(Records with scene code)
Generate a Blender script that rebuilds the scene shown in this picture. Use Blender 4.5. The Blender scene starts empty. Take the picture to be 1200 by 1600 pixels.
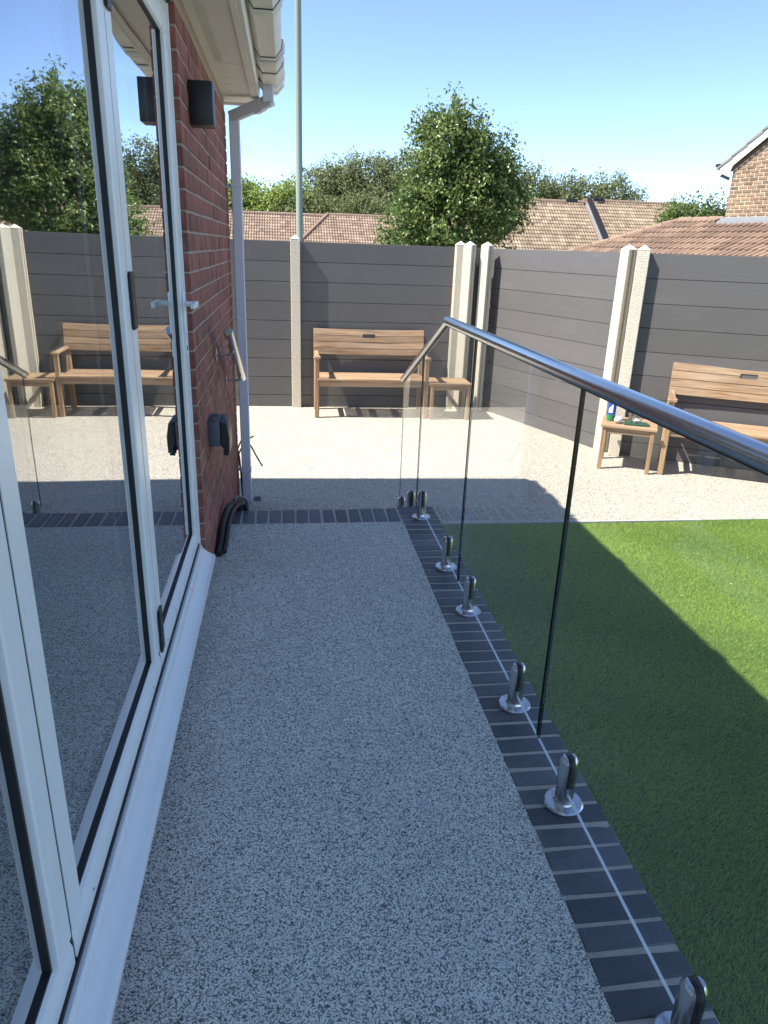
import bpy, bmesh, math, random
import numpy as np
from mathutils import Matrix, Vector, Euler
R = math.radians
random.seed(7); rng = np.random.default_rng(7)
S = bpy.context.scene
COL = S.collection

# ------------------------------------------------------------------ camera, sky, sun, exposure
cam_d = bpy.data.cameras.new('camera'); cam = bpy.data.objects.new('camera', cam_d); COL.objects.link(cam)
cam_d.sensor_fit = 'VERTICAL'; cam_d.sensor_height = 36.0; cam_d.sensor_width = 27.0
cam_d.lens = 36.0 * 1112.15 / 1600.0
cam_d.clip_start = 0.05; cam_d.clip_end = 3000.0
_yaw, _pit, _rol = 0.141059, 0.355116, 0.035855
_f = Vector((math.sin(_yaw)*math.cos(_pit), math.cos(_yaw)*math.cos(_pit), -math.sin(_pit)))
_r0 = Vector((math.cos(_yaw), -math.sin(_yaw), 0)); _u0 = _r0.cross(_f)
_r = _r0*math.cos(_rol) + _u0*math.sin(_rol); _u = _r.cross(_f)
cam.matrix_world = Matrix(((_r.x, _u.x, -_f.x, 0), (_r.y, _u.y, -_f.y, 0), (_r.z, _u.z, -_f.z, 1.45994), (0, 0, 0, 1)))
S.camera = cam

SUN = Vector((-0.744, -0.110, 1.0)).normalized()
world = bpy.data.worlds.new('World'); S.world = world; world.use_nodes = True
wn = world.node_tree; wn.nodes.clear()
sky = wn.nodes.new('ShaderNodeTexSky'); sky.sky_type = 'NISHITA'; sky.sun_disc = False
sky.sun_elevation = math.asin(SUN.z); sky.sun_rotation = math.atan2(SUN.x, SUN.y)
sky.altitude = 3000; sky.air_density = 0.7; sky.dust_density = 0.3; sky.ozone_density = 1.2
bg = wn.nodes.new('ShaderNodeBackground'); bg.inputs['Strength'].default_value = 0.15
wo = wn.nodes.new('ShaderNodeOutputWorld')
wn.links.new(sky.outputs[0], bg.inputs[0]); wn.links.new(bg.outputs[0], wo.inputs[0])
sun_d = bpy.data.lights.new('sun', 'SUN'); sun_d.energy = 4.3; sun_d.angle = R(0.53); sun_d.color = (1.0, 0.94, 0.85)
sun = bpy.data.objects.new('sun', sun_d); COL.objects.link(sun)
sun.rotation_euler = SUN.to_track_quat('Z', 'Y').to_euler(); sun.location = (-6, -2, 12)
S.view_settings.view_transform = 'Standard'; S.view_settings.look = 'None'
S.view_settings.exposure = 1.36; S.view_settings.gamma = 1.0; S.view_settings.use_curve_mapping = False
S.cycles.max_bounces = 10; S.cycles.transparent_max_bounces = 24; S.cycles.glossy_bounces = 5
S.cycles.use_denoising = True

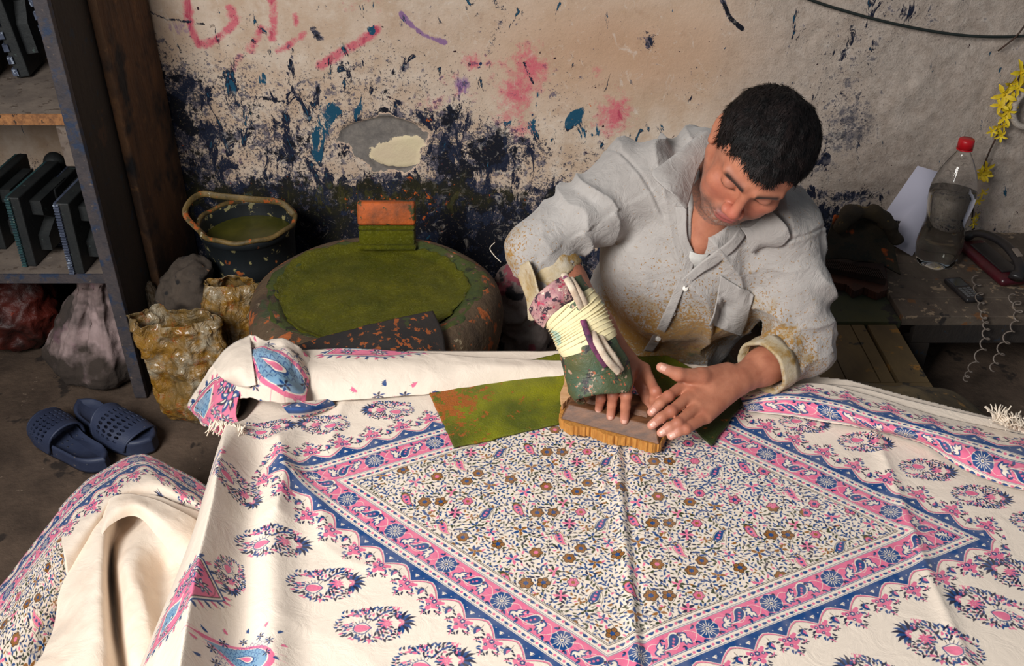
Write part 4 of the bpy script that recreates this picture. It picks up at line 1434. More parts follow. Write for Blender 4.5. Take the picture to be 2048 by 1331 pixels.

# [Objective]
Please quote the lines of the material, beginning with the first and ending with the one that contains "S.camera = cam", exactly as written and without any pictures.

# [Completed task]
Generate a Blender script that rebuilds the scene shown in this picture. Use Blender 4.5. The Blender scene starts empty. Take the picture to be 1200 by 1600 pixels.
import bpy, bmesh, math, random
import numpy as np
from mathutils import Matrix, Vector, Euler
R = math.radians
random.seed(7); rng = np.random.default_rng(7)
S = bpy.context.scene
COL = S.collection

# ------------------------------------------------------------------ camera, sky, sun, exposure
cam_d = bpy.data.cameras.new('camera'); cam = bpy.data.objects.new('camera', cam_d); COL.objects.link(cam)
cam_d.sensor_fit = 'VERTICAL'; cam_d.sensor_height = 36.0; cam_d.sensor_width = 27.0
cam_d.lens = 36.0 * 1112.15 / 1600.0
cam_d.clip_start = 0.05; cam_d.clip_end = 3000.0
_yaw, _pit, _rol = 0.141059, 0.355116, 0.035855
_f = Vector((math.sin(_yaw)*math.cos(_pit), math.cos(_yaw)*math.cos(_pit), -math.sin(_pit)))
_r0 = Vector((math.cos(_yaw), -math.sin(_yaw), 0)); _u0 = _r0.cross(_f)
_r = _r0*math.cos(_rol) + _u0*math.sin(_rol); _u = _r.cross(_f)
cam.matrix_world = Matrix(((_r.x, _u.x, -_f.x, 0), (_r.y, _u.y, -_f.y, 0), (_r.z, _u.z, -_f.z, 1.45994), (0, 0, 0, 1)))
S.camera = cam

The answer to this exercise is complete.